- [What the exercise asks]
Determine how many lines in the data below contain "this" and write only that number.

- [Data items]
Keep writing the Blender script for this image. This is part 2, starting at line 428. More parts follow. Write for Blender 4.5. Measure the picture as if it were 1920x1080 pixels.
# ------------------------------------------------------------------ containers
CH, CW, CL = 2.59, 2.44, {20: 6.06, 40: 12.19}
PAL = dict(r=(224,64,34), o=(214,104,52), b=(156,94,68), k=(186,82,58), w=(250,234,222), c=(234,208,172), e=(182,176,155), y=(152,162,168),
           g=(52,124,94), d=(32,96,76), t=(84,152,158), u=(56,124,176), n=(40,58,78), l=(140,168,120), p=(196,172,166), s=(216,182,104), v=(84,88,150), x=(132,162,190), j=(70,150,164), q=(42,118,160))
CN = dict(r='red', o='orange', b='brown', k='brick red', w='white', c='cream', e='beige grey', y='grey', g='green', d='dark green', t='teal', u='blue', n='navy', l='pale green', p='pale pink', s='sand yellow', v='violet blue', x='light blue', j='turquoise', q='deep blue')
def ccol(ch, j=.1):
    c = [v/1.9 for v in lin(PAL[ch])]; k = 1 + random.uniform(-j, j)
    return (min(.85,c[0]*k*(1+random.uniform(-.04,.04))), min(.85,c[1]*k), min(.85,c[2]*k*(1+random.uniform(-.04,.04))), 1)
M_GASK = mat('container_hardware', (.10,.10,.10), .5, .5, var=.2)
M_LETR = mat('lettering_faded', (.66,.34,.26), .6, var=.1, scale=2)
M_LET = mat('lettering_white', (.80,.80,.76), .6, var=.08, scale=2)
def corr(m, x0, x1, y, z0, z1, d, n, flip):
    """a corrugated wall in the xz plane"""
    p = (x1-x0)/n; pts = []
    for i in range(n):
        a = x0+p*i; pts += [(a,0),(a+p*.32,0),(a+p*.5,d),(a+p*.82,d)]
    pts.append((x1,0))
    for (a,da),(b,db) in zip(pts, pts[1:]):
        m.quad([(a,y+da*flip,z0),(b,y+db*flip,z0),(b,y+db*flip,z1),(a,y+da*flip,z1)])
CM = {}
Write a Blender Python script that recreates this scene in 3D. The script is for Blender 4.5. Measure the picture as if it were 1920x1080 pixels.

- [Solution to the problem]
2